Only the pictures are omitted; repeat all other data exactly.

━━━ Data lines

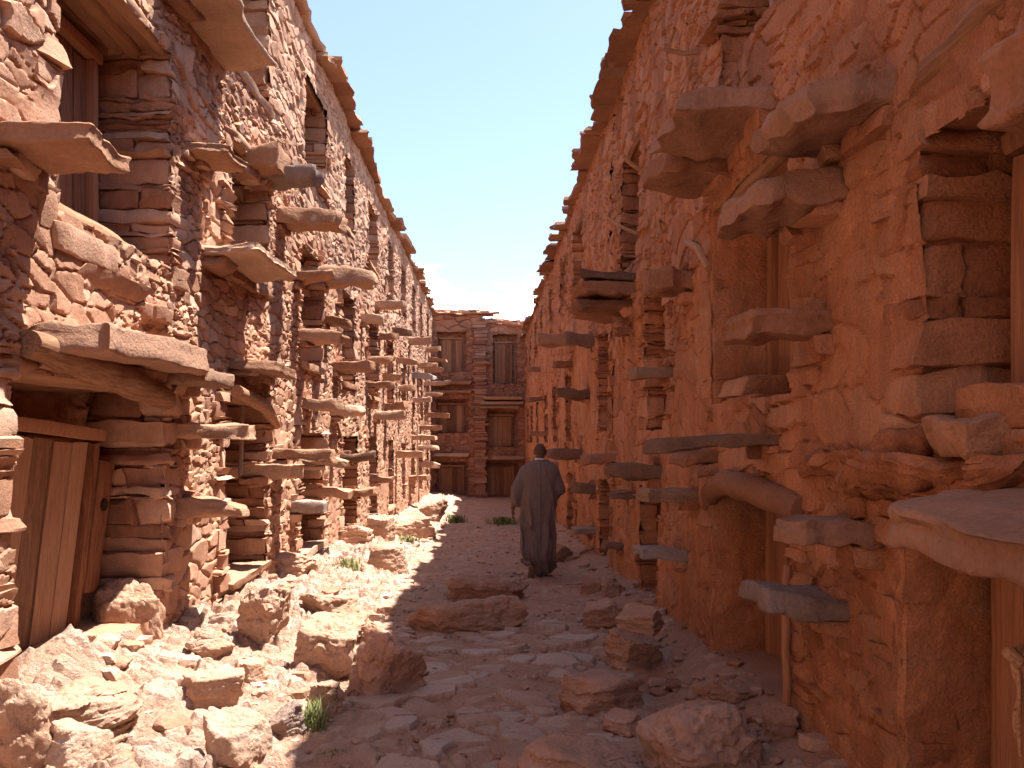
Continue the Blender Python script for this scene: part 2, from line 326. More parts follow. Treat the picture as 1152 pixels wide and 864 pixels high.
# ------------------------------------------------------------------ masonry walls
def yspace(y0, y1, k=.0034, mn=.012):
    ys = [y0]
    while ys[-1] < y1: ys.append(ys[-1]+max(mn, k*max(ys[-1], 0)) if ys[-1] > 2.0 else ys[-1]+.04)
    ys[-1] = y1
    return np.array(ys)
def masonry_face(mb, A, Bz, to_xyz, niches, seed, sw, sh, depth, mudf, tint_shift=0.0, edge=.018, jw=.13):
    """A: coordinates along the wall, Bz: heights; to_xyz(a,z,d) places a point pushed out by d"""
    a, z = np.meshgrid(A, Bz)
    e1, i1, dx1, dz1 = rubble(a, z, sw, sh, seed)
    e2, i2, dx2, dz2 = rubble(a, z, sw*.62, sh*.55, seed+31)
    e3, i3, dx3, dz3 = rubble(a, z, sw*1.5, sh*1.6, seed+57)
    pk = fbm(a*1.1, z*1.6, 0, 2, seed+3)
    s2 = pk > .18; s3 = pk < -.26
    e = np.where(s2, e2, np.where(s3, e3, e1)); idd = np.where(s2, i2, np.where(s3, i3, i1))
    dx = np.where(s2, dx2, np.where(s3, dx3, dx1)); dz = np.where(s2, dz2, np.where(s3, dz3, dz1))
    mud = mudf(a, z)
    s = sst(.0, jw, e)
    rnd2 = (idd*7.31) % 1; rnd3 = (idd*13.7) % 1
    d = depth*s*(.8+.4*rnd2)+depth*.55*(rnd2-.5)*s+(dx*(rnd3-.5)+dz*(((idd*29.3) % 1)-.5))*depth*1.6*s
    d = d+fbm(a*13, z*13, 0, 4, seed+7)*.0055*s
    lump = fbm(a*4, z*4, 3, 4, seed+8)*.018+fbm(a*14, z*12, 3, 3, seed+6)*.009
    d = d*(1-.8*mud)+mud*(depth*.75+lump)
    d = d+fbm(a*.55, z*.5, 0, 3, seed+4)*.06
    tint = np.clip(.12+.76*idd+tint_shift, 0, 1)
    joint = 1-s
    mudv = np.clip(np.maximum(mud*.9, joint*.8), 0, 1)
    V = to_xyz(a, z, d)
    nr, nc = len(Bz), len(A)
    Q = grid_quads(nr, nc)
    ac = (A[:-1]+A[1:])/2; zc = (Bz[:-1]+Bz[1:])/2
    am, zm = np.meshgrid(ac, zc)
    wa = edge*fbm(am*2, zm*9, 0, 3, seed+12); wz = edge*fbm(am*7, zm*2, 5, 3, seed+13)
    keep = np.ones(am.shape, bool)
    for n in niches:
        keep &= ~((am+wa > n[0]) & (am+wa < n[1]) & (zm+wz > n[2]) & (zm+wz < n[3]))
    Q = Q[keep.ravel()]
    used = np.zeros(nr*nc, bool); used[Q.ravel()] = True
    re = np.cumsum(used)-1
    mb.add(V.reshape(-1, 3)[used], re[Q], tint=tint.ravel()[used], mud=mudv.ravel()[used])

class Frame:
    """a wall's own frame: a along the wall, d out of the wall into the alley"""
    def __init__(s, kind): s.k = kind
    def p(s, a, d, z):
        a, d, z = np.broadcast_arrays(np.asarray(a, float), np.asarray(d, float), np.asarray(z, float))
        if s.k == 'L': return np.stack([XL+d, a, z], -1)
        if s.k == 'R': return np.stack([XR-d, a, z], -1)
        return np.stack([a, YE-d, z], -1)
    def box(s, a0, a1, d0, d1, z0, z1):
        P = s.p([a0, a1], [d0, d1], [z0, z1])
        lo, hi = P.min(0), P.max(0)
        return lo[0], hi[0], lo[1], hi[1], lo[2], hi[2]
    def seg(s, na, ndp, nz): return (ndp, na, nz) if s.k in 'LR' else (na, ndp, nz)
def rough_panel(mb, fr, fa, nu, nv, seed, amp=.02, mud=1.0, sw=None, tint=.5):
    """fa(u,v)->(a,d,z); u,v in 0..1"""
    u, v = np.meshgrid(np.linspace(0, 1, nu), np.linspace(0, 1, nv))
    a, d, z = fa(u, v)
    P = fr.p(a, d, z).reshape(-1, 3)
    n = fbm(P[:, 0]*5, P[:, 1]*5, P[:, 2]*5, 4, seed)*amp
    P = P+np.stack([n, n*.8, n*.6], 1)
    mb.add(P, grid_quads(nv, nu), tint=tint, mud=mud)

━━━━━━

Exercise output —
Continue the Blender Python script for this scene: part 2, from line 326. More parts follow. Treat the picture as 1152 pixels wide and 864 pixels high.
# ------------------------------------------------------------------ masonry walls
def yspace(y0, y1, k=.0034, mn=.012):
    ys = [y0]
    while ys[-1] < y1: ys.append(ys[-1]+max(mn, k*max(ys[-1], 0)) if ys[-1] > 2.0 else ys[-1]+.04)
    ys[-1] = y1
    return np.array(ys)
def masonry_face(mb, A, Bz, to_xyz, niches, seed, sw, sh, depth, mudf, tint_shift=0.0, edge=.018, jw=.13):
    """A: coordinates along the wall, Bz: heights; to_xyz(a,z,d) places a point pushed out by d"""
    a, z = np.meshgrid(A, Bz)
    e1, i1, dx1, dz1 = rubble(a, z, sw, sh, seed)
    e2, i2, dx2, dz2 = rubble(a, z, sw*.62, sh*.55, seed+31)
    e3, i3, dx3, dz3 = rubble(a, z, sw*1.5, sh*1.6, seed+57)
    pk = fbm(a*1.1, z*1.6, 0, 2, seed+3)
    s2 = pk > .18; s3 = pk < -.26
    e = np.where(s2, e2, np.where(s3, e3, e1)); idd = np.where(s2, i2, np.where(s3, i3, i1))
    dx = np.where(s2, dx2, np.where(s3, dx3, dx1)); dz = np.where(s2, dz2, np.where(s3, dz3, dz1))
    mud = mudf(a, z)
    s = sst(.0, jw, e)
    rnd2 = (idd*7.31) % 1; rnd3 = (idd*13.7) % 1
    d = depth*s*(.8+.4*rnd2)+depth*.55*(rnd2-.5)*s+(dx*(rnd3-.5)+dz*(((idd*29.3) % 1)-.5))*depth*1.6*s
    d = d+fbm(a*13, z*13, 0, 4, seed+7)*.0055*s
    lump = fbm(a*4, z*4, 3, 4, seed+8)*.018+fbm(a*14, z*12, 3, 3, seed+6)*.009
    d = d*(1-.8*mud)+mud*(depth*.75+lump)
    d = d+fbm(a*.55, z*.5, 0, 3, seed+4)*.06
    tint = np.clip(.12+.76*idd+tint_shift, 0, 1)
    joint = 1-s
    mudv = np.clip(np.maximum(mud*.9, joint*.8), 0, 1)
    V = to_xyz(a, z, d)
    nr, nc = len(Bz), len(A)
    Q = grid_quads(nr, nc)
    ac = (A[:-1]+A[1:])/2; zc = (Bz[:-1]+Bz[1:])/2
    am, zm = np.meshgrid(ac, zc)
    wa = edge*fbm(am*2, zm*9, 0, 3, seed+12); wz = edge*fbm(am*7, zm*2, 5, 3, seed+13)
    keep = np.ones(am.shape, bool)
    for n in niches:
        keep &= ~((am+wa > n[0]) & (am+wa < n[1]) & (zm+wz > n[2]) & (zm+wz < n[3]))
    Q = Q[keep.ravel()]
    used = np.zeros(nr*nc, bool); used[Q.ravel()] = True
    re = np.cumsum(used)-1
    mb.add(V.reshape(-1, 3)[used], re[Q], tint=tint.ravel()[used], mud=mudv.ravel()[used])

class Frame:
    """a wall's own frame: a along the wall, d out of the wall into the alley"""
    def __init__(s, kind): s.k = kind
    def p(s, a, d, z):
        a, d, z = np.broadcast_arrays(np.asarray(a, float), np.asarray(d, float), np.asarray(z, float))
        if s.k == 'L': return np.stack([XL+d, a, z], -1)
        if s.k == 'R': return np.stack([XR-d, a, z], -1)
        return np.stack([a, YE-d, z], -1)
    def box(s, a0, a1, d0, d1, z0, z1):
        P = s.p([a0, a1], [d0, d1], [z0, z1])
        lo, hi = P.min(0), P.max(0)
        return lo[0], hi[0], lo[1], hi[1], lo[2], hi[2]
    def seg(s, na, ndp, nz): return (ndp, na, nz) if s.k in 'LR' else (na, ndp, nz)
def rough_panel(mb, fr, fa, nu, nv, seed, amp=.02, mud=1.0, sw=None, tint=.5):
    """fa(u,v)->(a,d,z); u,v in 0..1"""
    u, v = np.meshgrid(np.linspace(0, 1, nu), np.linspace(0, 1, nv))
    a, d, z = fa(u, v)
    P = fr.p(a, d, z).reshape(-1, 3)
    n = fbm(P[:, 0]*5, P[:, 1]*5, P[:, 2]*5, 4, seed)*amp
    P = P+np.stack([n, n*.8, n*.6], 1)
    mb.add(P, grid_quads(nv, nu), tint=tint, mud=mud)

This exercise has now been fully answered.